HR Innovation

We’re Busting These 3 HR Myths – HR Affiliates Blog

HR commonly has a reputation for being boring, for encouraging tattling or complaining, and for killing expressive thought and behavior. In this blog post, we carefully dismantle each of these myths, countering them with relevant info on how HR is necessary for a successful, thriving business.

Myth 1: HR is boring.

Somehow, people have gotten a comfortable, peaceful, and focused work environment confused with a boring one. In most instances, the policies enacted by HR are responsible for a company’s tranquil yet concentrated work atmosphere. It may be true that onboarding materials and employee policy handbooks can be overwhelming for newer employees, but HR departments have an opportunity at these stages to make that information simultaneously interesting, accessible, and compliant. While it’s also true that comfort can lead to complacency, a well-utilized HR department can systematically prevent a company-wide stagnation.

Myth 2: HR forces employees to tell on each other.

HR departments pride themselves on providing employees a safe space to present problems with other employees in order to find appropriate and fair solutions. As a common plight among HR departments, it has been misconstrued and distorted into a disparaging myth: that HR encourages employees to rat on each other. This misconception is totally antithetical to what HR does. HR actively works to build a dynamic, active, and respectful company culture which fundamentally cannot exist when employees are incentivized to tattle on each other. Instead, HR is vital for any business that wants to protect itself, its employees, and its culture.

In fact, as Liz Ryan states, HR gives power to employees and acts to level the playing field.
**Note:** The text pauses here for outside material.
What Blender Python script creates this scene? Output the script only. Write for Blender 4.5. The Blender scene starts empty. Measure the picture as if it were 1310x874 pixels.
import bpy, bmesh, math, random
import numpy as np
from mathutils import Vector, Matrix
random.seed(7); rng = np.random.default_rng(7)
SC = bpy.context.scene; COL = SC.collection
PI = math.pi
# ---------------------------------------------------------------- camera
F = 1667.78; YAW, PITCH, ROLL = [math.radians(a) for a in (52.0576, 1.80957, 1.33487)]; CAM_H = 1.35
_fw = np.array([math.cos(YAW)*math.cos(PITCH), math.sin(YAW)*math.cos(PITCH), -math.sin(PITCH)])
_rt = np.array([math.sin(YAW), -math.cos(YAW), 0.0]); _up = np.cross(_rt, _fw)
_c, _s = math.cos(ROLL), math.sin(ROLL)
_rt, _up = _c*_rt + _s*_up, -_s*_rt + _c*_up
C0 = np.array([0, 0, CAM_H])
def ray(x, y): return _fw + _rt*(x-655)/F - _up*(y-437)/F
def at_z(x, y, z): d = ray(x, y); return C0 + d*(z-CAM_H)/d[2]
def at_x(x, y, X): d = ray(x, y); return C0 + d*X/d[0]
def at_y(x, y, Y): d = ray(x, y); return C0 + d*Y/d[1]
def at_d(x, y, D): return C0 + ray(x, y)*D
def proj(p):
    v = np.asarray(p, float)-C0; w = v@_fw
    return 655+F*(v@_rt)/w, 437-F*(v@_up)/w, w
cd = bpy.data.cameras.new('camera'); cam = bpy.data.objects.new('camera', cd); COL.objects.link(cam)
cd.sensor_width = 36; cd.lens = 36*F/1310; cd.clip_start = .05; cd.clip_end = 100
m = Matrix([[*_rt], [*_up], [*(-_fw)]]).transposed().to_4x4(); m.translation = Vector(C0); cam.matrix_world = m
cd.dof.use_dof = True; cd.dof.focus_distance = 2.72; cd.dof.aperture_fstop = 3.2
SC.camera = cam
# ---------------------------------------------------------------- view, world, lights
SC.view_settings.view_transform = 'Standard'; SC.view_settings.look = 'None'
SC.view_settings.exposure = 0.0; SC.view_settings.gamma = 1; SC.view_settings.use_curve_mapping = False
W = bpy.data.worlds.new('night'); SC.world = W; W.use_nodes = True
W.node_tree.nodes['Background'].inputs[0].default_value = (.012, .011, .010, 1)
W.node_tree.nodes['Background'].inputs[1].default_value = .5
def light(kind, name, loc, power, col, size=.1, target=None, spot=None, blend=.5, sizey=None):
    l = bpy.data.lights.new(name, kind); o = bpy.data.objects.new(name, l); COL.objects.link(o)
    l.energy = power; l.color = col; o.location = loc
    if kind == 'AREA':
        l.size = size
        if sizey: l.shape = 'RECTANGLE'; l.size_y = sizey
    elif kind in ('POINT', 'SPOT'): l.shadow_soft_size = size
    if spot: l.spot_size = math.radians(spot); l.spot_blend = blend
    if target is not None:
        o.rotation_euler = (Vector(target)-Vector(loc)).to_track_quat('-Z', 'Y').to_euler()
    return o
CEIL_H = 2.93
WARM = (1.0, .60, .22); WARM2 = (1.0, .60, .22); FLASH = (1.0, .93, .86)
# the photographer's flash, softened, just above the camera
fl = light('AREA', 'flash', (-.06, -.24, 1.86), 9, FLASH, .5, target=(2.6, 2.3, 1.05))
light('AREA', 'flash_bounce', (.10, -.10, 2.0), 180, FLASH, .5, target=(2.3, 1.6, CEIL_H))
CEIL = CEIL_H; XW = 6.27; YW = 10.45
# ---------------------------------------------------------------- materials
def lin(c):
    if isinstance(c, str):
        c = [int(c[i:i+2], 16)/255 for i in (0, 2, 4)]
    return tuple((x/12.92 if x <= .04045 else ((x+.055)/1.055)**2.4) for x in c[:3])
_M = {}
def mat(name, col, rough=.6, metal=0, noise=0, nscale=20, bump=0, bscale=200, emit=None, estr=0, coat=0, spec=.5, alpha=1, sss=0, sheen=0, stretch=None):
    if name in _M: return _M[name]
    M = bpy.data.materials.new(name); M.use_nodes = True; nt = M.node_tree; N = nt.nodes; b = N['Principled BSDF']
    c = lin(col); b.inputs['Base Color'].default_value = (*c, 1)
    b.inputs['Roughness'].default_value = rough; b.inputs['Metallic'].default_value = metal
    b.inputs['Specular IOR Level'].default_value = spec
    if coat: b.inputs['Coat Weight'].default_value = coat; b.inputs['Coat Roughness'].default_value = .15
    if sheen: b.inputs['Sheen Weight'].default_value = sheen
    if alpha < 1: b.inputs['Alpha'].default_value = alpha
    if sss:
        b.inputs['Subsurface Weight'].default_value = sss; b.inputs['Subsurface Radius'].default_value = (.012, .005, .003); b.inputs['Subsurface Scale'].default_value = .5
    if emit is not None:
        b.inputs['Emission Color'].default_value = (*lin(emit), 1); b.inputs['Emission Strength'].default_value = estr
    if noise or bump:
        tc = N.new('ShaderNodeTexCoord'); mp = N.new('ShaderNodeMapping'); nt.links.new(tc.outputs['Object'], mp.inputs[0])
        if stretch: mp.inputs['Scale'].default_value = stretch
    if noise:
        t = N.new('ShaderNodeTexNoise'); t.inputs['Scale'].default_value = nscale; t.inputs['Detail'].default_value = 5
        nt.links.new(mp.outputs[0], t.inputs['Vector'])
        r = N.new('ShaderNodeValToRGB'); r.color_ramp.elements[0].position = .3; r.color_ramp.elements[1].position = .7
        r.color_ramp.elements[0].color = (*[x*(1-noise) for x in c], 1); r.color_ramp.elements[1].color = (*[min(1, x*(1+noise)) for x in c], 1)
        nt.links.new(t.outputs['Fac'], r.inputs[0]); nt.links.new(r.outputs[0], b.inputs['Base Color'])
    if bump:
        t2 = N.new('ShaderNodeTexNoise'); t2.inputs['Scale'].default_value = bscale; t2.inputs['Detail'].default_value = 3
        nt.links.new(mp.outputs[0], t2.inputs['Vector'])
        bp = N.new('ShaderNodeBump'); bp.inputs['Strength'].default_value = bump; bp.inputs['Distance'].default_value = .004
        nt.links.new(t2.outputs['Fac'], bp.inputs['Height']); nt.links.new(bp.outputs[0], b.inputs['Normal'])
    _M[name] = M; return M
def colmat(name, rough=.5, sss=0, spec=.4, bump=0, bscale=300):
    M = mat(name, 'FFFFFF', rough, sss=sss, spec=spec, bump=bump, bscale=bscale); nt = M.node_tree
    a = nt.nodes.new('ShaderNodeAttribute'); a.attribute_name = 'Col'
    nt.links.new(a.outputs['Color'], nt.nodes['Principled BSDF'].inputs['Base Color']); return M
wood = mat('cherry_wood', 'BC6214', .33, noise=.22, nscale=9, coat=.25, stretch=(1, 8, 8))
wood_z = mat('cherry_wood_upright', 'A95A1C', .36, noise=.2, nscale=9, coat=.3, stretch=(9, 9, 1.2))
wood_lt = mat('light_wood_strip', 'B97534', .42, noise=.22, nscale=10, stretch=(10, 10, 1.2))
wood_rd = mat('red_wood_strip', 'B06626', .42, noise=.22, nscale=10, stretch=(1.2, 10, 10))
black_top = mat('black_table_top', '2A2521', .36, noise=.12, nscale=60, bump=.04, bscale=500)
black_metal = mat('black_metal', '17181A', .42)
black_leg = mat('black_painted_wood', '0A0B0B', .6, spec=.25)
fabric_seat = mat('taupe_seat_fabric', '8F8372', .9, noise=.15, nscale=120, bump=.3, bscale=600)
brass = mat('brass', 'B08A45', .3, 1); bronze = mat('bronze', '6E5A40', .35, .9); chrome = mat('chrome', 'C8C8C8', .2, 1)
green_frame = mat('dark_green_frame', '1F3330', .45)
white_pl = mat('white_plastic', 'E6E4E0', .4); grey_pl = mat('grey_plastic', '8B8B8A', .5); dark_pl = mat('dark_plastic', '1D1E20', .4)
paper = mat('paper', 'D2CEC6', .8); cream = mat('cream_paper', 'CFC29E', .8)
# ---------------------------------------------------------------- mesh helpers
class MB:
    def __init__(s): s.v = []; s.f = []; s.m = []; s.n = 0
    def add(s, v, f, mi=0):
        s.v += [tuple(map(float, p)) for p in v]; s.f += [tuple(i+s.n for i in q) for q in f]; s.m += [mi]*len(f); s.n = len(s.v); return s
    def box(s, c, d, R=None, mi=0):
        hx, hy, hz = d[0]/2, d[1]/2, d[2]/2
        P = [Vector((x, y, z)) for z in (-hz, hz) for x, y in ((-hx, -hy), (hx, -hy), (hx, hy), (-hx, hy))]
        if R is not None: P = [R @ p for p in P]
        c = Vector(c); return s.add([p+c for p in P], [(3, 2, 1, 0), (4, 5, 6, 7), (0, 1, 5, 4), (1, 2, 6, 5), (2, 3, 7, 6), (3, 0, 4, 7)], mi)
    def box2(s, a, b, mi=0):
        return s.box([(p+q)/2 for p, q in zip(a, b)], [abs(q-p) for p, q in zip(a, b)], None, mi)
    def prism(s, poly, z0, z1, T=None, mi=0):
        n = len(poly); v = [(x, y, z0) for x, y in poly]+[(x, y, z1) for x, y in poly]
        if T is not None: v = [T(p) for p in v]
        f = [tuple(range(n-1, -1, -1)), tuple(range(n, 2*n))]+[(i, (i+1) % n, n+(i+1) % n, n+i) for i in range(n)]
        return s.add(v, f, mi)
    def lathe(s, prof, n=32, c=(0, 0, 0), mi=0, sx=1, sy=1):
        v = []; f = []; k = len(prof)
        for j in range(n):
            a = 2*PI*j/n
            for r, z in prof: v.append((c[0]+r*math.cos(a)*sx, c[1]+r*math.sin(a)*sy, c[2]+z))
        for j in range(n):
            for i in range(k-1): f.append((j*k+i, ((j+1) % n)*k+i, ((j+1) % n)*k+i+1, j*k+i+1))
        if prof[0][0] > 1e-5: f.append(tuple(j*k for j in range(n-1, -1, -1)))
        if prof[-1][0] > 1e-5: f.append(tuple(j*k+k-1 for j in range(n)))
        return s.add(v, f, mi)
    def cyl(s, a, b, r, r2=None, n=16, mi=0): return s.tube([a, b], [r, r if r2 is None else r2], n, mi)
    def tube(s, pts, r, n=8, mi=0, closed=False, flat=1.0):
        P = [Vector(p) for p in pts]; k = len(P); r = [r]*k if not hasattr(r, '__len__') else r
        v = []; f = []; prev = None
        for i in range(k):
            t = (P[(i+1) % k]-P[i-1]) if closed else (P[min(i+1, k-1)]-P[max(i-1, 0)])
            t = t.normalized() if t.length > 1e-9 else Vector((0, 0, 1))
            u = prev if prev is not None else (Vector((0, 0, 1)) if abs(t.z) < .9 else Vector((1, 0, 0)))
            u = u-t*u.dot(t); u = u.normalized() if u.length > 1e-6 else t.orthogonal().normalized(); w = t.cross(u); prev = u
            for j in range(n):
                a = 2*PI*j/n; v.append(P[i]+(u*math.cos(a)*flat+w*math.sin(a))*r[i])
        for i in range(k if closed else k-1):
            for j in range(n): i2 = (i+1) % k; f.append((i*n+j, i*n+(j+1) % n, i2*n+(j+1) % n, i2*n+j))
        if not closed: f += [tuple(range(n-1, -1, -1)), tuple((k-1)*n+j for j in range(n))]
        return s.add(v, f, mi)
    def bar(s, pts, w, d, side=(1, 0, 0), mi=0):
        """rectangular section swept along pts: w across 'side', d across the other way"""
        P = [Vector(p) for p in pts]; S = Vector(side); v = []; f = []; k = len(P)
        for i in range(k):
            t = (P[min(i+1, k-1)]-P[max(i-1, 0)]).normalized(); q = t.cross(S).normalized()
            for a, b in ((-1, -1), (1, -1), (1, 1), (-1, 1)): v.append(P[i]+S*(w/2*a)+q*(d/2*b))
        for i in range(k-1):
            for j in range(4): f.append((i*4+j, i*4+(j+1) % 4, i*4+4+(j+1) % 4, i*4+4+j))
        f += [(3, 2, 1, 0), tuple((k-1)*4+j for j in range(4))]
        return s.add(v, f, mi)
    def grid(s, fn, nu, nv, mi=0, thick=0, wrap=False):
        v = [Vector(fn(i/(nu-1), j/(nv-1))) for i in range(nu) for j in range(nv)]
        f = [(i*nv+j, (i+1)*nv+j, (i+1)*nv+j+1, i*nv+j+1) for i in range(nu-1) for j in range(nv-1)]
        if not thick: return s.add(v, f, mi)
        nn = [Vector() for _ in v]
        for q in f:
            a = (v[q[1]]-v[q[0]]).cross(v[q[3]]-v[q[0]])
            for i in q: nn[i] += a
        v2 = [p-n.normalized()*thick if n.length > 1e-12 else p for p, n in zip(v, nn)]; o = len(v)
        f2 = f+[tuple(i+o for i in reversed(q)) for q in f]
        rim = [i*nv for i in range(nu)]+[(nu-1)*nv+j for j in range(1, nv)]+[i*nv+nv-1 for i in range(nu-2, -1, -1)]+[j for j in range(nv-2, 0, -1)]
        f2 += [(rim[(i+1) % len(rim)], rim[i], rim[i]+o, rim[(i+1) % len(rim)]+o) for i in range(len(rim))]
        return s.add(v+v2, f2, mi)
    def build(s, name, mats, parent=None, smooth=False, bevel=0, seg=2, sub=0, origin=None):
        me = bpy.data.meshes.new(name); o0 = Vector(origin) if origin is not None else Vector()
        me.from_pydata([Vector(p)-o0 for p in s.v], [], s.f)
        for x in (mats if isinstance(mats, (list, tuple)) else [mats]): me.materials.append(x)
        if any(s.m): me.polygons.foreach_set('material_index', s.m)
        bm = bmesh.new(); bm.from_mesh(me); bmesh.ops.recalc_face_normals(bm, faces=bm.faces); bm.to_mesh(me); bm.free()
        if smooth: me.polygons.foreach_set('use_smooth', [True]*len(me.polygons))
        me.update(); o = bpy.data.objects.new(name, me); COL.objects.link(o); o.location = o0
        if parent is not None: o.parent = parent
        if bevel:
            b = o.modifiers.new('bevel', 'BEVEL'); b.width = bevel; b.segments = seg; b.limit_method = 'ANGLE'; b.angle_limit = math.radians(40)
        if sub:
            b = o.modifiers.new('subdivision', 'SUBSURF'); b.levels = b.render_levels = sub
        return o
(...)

Myth 3: HR stifles creativity.

This myth might be the most frustrating. For the most part, HR fully supports thinking outside of the box in productive, creative ways, so long as they 1) align with the company’s ethos and 2) remain appropriate to the project / position and respectful to other employees. Again, HR does not exist to plunge a company into staleness. Instead, it functions to save companies money, to protect them through legal compliance, and to maintain a thriving work culture.